Die Wissenschaftler schätzen, dass für ein Aufleuchten, wie es Chandra
wiederholt
beobachtet hat, ein Asteroid mit einem Durchmesser von mindestens rund 20
Kilometern nötig ist. Bei kleineren Asteroiden würde das Aufleuchten
entsprechend schwächer ausfallen und wäre schwieriger zu entdecken.
Die Ergebnisse stimmen nach Angaben der Astronomen in etwa mit Modellen
überein, die die Anzahl von Asteroiden in dieser Region abzuschätzen versuchen.
Diese gehen davon aus, dass es um Sterne im Zentrum der Milchstraße ähnlich
viele Asteroiden gibt, wie um Sterne in unserer näheren Umgebung. "In den vergangenen zehn Milliarden Jahren,
entsprechend etwa dem Alter unserer Galaxie, sollten einige Billionen Asteroiden durch das Schwarze Loch von ihren
Sternen abgezogen worden sein", rechnet Teammitglied Sera Markoff von der Universität
von Amsterdam vor. "Davon dürfte das Schwarze Loch bislang nur einen winzigen Bruchteil
verschluckt haben, so dass der Vorrat an Asteroiden bislang kaum verbraucht ist."

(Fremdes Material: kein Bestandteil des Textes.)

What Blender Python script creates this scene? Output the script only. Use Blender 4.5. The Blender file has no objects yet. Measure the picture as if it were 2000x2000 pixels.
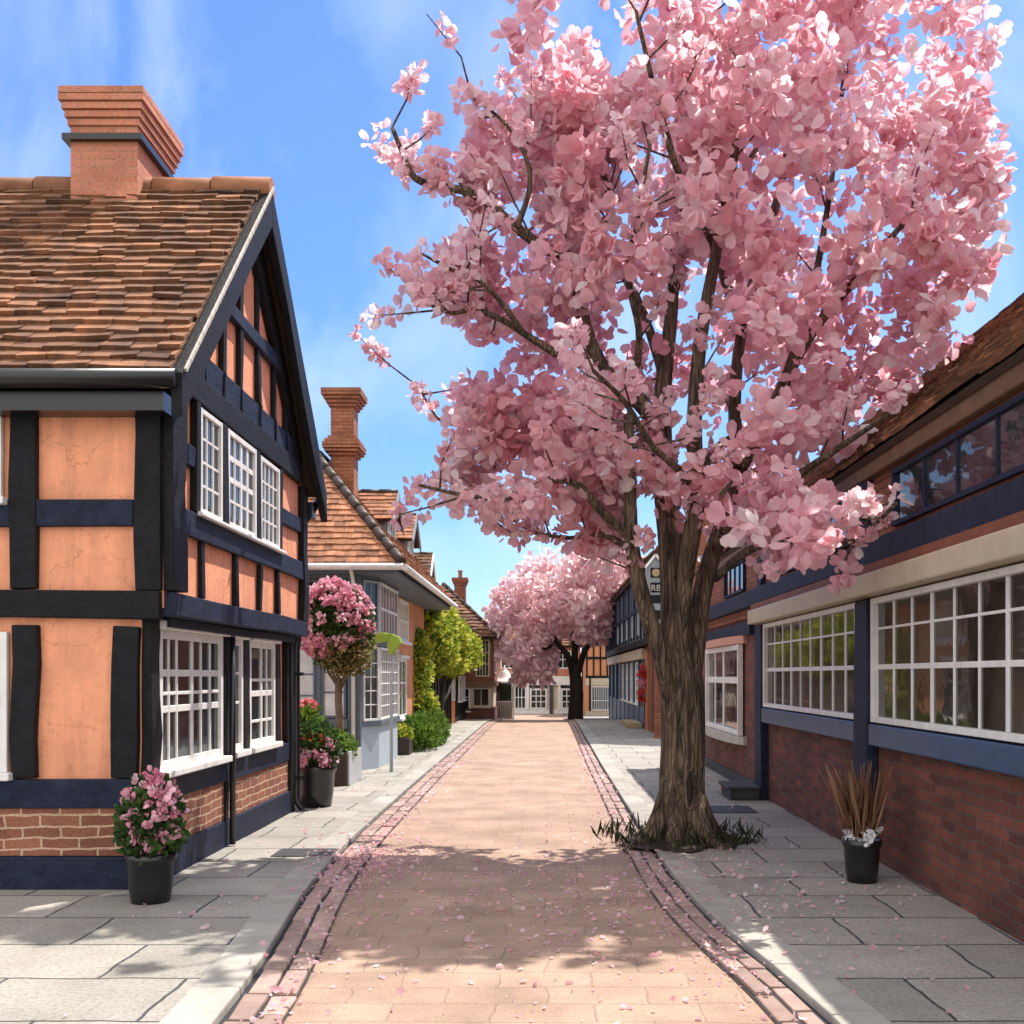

Auch Planeten, die auf ihren Bahnen abgelenkt werden und dann Sagittarius A* zu
nahe kommen, könnten von den enormen Gezeitenkräften zerstört werden und für ein
Aufleuchten sorgen. Doch sollten
solche Ereignisse sehr viel seltener vorkommen als die Zerstörung von Asteroiden
- einfach weil es deutlich weniger Planeten als Asteroiden gibt. Ein
zerstörter Planet könnte aber beispielsweise für ein erheblich stärkeres
Aufleuchten von Sagittarius A* vor etwa einem Jahrhundert verantwortlich gewesen
sein. Zwar verfügte man damals noch über keine Röntgenteleskope, um dies zu
beobachten, doch registrierten Chandra und andere Teleskope Reflexionen des
damaligen Aufleuchtens an nahegelegenen Gaswolken, ein sogenanntes Lichtecho. 2012
sind erneut längere Beobachtungen von Sagittarius A* mit Chandra
geplant. Diese sollten neue Informationen über Häufigkeit und Helligkeit des
mysteriösen Aufleuchtens liefern und damit auch neue Daten bereitstellen, mit
denen das jetzt vorgestellte Modell getestet werden kann.